> **Set exercise**
Scan the material below for the string "pixels", and copy every line where it shows up.

> **Given information**

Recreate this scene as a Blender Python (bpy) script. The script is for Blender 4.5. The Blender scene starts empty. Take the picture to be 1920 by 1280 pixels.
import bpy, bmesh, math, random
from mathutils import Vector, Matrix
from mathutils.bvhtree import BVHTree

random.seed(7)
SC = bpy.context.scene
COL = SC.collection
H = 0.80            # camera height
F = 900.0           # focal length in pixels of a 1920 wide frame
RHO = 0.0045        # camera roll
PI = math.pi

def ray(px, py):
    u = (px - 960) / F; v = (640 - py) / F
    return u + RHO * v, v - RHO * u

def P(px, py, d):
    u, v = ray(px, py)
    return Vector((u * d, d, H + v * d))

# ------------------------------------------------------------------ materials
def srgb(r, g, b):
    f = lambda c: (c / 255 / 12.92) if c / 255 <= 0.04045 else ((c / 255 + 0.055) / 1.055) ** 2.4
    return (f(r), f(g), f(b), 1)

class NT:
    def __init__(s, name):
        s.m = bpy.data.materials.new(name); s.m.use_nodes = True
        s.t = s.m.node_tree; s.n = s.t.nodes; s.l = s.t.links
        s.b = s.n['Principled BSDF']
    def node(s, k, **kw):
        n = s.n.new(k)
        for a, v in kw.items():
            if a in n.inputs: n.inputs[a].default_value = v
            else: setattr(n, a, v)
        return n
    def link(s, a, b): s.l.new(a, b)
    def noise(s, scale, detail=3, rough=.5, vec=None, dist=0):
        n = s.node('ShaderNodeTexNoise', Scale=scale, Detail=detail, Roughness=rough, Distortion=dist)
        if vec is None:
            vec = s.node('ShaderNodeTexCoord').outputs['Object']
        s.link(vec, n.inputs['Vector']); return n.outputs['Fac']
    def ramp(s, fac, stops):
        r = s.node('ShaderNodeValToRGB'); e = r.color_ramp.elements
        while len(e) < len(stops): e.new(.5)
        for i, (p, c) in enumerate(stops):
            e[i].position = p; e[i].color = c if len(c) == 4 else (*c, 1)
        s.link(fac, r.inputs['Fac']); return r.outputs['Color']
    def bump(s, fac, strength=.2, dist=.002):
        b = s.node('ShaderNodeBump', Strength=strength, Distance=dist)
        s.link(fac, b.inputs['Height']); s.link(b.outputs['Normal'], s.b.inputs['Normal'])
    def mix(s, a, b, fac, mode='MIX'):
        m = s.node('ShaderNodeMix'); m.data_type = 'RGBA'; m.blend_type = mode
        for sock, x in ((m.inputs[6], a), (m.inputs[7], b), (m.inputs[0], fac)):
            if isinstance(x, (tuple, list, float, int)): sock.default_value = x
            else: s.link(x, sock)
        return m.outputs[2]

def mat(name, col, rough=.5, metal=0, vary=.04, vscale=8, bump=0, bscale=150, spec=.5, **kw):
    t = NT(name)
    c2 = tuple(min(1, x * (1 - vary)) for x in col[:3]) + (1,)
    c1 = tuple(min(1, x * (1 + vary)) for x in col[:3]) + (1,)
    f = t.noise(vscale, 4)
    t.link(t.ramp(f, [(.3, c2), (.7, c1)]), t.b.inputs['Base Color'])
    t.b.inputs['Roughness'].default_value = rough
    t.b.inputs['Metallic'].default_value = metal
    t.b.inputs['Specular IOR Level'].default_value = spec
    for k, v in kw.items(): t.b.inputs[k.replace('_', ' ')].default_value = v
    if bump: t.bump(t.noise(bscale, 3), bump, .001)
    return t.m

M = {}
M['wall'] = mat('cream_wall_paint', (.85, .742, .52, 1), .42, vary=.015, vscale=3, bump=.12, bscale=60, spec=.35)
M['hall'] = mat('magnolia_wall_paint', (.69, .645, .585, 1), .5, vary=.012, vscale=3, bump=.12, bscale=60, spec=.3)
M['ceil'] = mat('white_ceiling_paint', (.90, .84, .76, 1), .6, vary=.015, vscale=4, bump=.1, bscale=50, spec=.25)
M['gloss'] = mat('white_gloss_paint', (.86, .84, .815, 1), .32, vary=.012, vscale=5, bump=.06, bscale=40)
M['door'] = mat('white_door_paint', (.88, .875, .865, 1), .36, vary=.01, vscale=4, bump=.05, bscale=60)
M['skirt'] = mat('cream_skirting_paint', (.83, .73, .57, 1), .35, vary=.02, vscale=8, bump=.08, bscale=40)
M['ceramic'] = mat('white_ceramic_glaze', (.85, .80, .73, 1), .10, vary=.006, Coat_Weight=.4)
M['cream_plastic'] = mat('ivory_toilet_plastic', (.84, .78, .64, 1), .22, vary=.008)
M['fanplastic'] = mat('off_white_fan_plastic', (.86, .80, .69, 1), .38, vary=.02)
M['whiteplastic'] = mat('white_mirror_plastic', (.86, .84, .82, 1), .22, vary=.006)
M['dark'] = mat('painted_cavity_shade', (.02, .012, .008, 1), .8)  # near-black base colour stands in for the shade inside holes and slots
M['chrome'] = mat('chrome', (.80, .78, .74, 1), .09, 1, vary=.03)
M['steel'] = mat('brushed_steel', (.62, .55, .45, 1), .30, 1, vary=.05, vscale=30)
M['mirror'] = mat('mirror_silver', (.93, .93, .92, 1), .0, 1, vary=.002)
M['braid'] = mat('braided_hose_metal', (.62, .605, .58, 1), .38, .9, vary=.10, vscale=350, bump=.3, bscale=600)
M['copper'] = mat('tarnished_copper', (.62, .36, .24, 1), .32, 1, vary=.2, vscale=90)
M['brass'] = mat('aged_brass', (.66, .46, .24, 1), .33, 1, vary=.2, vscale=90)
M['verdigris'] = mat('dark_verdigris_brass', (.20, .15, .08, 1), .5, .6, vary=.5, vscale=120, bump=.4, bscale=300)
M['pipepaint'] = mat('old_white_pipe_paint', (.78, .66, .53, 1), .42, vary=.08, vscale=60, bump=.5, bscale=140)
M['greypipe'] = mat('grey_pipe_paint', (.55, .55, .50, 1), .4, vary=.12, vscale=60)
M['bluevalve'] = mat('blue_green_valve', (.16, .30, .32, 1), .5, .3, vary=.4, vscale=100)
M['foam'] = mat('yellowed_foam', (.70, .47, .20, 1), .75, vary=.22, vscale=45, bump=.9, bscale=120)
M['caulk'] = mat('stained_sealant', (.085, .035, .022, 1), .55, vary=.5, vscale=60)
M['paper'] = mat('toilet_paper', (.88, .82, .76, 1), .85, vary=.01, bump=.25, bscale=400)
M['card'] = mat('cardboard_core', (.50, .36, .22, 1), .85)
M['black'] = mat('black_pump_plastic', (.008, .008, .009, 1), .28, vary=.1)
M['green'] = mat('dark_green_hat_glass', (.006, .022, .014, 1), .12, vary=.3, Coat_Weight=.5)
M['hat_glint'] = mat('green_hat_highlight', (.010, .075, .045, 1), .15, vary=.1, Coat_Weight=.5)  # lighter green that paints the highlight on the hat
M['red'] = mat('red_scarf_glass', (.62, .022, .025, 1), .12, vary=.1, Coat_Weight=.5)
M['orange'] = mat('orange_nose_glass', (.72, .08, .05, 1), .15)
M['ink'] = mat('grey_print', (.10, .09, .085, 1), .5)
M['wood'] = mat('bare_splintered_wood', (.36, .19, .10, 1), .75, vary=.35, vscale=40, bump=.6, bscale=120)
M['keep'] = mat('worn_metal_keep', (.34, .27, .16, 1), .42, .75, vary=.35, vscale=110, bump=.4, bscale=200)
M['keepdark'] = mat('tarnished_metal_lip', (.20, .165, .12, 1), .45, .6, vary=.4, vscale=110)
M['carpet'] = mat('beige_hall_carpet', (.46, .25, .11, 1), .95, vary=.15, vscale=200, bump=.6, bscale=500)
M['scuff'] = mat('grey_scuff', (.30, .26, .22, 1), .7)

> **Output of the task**
Recreate this scene as a Blender Python (bpy) script. The script is for Blender 4.5. The Blender scene starts empty. Take the picture to be 1920 by 1280 pixels.
F = 900.0           # focal length in pixels of a 1920 wide frame